Hogan’s testimony to State Capture inquiry bolsters Ramaphosa’s reformists

CAPE TOWN — From harassment, torture and solitary confinement, plus a lengthy apartheid prison term, Barbara Hogan has triumphed over adversity and loss, devoting her new-found political freedom and power into true public service where her grit, honesty and determination have won her great admiration. The public is getting a live glimpse of these qualities via her testimony to the Zondo Commission of Inquiry where she says Zuma was impervious to the best available advice and recommendations as to whom he should appoint as a new Transnet Chief. Serving as Zuma’s Minister of Public Enterprises at the time, she was “shocked,” by his stubborn insistence on appointing Siyabonga Gama while Gama was being probed for misconduct, versus the almost unanimously-recommended top candidate, Sipho Maseko. She has no doubt Zuma flagrantly exceeded his presidential authority and breached her own executive authority. Most interesting was Judge Zondo’s careful examination of her testimony to establish that Zuma arbitrarily and without considering Maseko’s CV and assessments, pushed for Gama’s appointment. Even the evidence leader went to great lengths to get the finest detail read into the record. All riveting stuff as the Zuptoid-tainted EFF mounts a dirty campaign against the commission’s next witness, Pravin Gordhan. – Chris Bateman

By Nkululeko Ncana

(Bloomberg) – Former South African President Jacob Zuma insisted on appointing Siyabonga Gama as head of the country’s ports and rail utility even though he was facing misconduct charges and against the recommendation of the company’s board, former Public Enterprises Minister Barbara Hogan said.

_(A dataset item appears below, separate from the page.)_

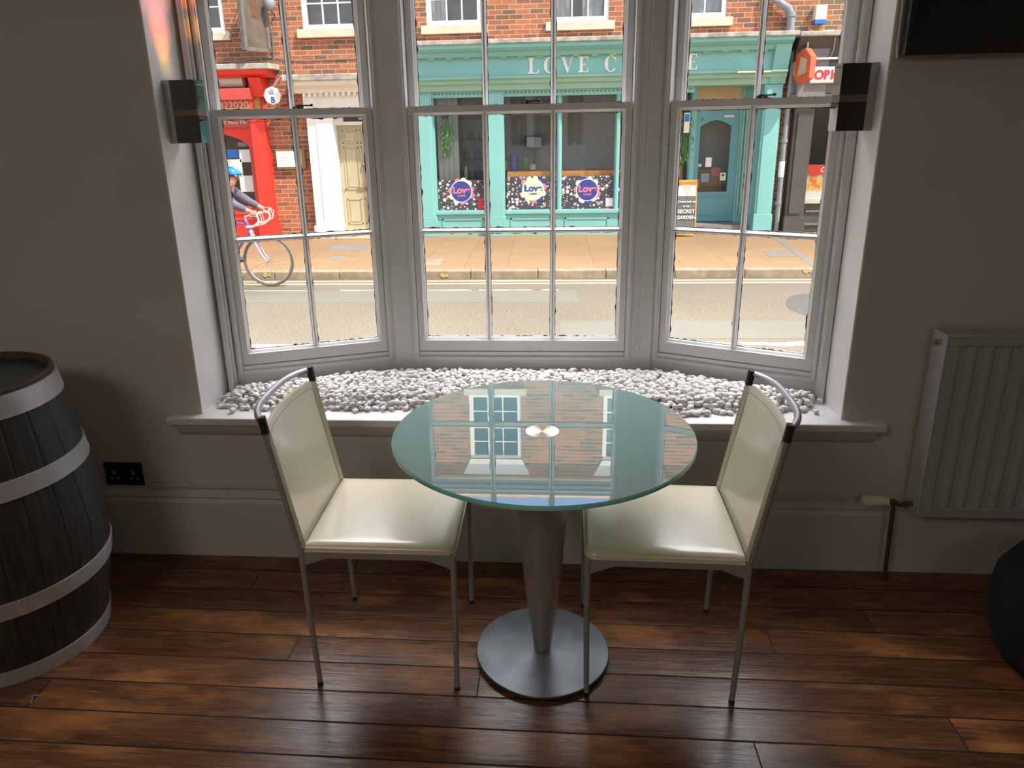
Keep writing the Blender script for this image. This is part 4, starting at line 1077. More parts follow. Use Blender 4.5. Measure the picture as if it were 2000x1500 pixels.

“I was extremely shocked – the president would not hear of any candidate except Siyabonga Gama” as chief executive officer of Transnet SOC Ltd., Hogan said Monday at a commission of inquiry. “He wanted me to go ahead with the appointment of Gama. I said I can’t do that.”

Barbara Hogan
Former President Thabo Mbeki, President Cyril Ramaphosa and his wife Tshepo Motsepe and Barbara Hogan at the funeral service of anti-apartheid activist Ahmed Mohamed Kathrada.

The board’s preferred candidate to replace Transnet CEO Maria Ramos, who moved to Absa Group Ltd., was Sipho Maseko, who was head of southern African operations for BP Plc at the time, Hogan said. Hogan served as public enterprises minister from May 2009 until November 2010, when Zuma replaced her with Malusi Gigaba.

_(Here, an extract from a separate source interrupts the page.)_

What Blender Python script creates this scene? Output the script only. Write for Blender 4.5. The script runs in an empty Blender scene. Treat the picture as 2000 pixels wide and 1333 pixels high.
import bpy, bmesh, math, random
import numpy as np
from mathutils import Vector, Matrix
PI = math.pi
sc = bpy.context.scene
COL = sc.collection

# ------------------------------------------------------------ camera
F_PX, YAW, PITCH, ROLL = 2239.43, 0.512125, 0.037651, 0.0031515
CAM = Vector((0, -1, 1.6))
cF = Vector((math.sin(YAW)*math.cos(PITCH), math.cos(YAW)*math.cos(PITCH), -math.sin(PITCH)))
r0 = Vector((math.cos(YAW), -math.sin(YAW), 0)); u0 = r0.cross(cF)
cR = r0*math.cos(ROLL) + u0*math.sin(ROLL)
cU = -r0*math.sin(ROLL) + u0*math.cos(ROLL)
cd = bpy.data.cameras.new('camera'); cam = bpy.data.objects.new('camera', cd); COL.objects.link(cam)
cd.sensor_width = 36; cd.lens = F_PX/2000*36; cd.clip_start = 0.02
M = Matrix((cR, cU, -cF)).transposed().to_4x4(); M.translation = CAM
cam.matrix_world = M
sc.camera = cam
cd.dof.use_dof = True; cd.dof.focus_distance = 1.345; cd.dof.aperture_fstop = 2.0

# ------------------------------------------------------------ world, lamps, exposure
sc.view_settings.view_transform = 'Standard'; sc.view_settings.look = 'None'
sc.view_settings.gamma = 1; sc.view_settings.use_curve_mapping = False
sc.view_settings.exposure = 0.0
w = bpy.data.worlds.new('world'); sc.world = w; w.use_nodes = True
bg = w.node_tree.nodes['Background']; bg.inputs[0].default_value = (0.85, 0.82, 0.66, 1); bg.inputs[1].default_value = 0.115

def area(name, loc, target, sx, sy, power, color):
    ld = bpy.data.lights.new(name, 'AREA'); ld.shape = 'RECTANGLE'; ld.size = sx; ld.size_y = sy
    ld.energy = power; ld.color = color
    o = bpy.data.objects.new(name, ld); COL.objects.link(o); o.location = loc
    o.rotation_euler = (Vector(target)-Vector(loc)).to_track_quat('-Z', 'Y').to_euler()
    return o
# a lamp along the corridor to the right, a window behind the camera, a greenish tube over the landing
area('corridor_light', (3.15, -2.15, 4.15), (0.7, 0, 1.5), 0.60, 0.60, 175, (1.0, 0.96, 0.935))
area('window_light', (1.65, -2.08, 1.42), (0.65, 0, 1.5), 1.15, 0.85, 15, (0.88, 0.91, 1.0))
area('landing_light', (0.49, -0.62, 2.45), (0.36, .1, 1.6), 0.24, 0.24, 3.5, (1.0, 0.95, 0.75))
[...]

Hogan was speaking at the Johannesburg-based Zondo inquiry into state capture, a local term for the use of political connections to secure appointment of allies to key state posts and win contracts. The Gupta family has been accused of using a friendship with Zuma for business gain.

“I was only one month into that job but I was already feeling that the president was exceeding his authority,” Hogan said, who added that Zuma told her not to appoint anyone until Gama’s disciplinary proceedings were over. “There were ways that President Zuma and some Cabinet colleagues thwarted my attempts to get appointments approved.”

Transnet started the disciplinary process against Gama in August 2009, and suspended him as head of its freight division a month later because of an alleged serious breach of governance requirements in respect of two procurement contracts. He was reinstated in March 2011, and was appointed CEO of the group in April 2015, first in an acting capacity. The company went almost two years without a permanent leader until Brian Molefe’s appointment in 2011.

‘Just Gama’

Gama was fired as permanent CEO last month after being linked to allegations of corruption surrounding the purchase of 1,064 new locomotives. He is challenging the decision.

President Cyril Ramaphosa has pledged to stamp out corruption since taking over from Zuma in February. That has included replacing directors at a number of state companies including power utility Eskom Holdings SOC Ltd., which has also been embroiled in claims of mismanagement and graft. At the centre of these allegations is the Gupta family – they deny wrongdoing.

Zuma “never raised objections about Mr. Maseko. He never referred to Mr. Maseko, and he never raised reasons why he should not be appointed,” Hogan said. “It was just Gama. That’s it.”

Hogan said Zuma failed to shield her and members of the Transnet board from sustained public criticism and pressure to appoint Gama as CEO, which led to at least four directors leaving the rail company.

“I expected the president to protect me,” she said. “The president hung me out to dry.”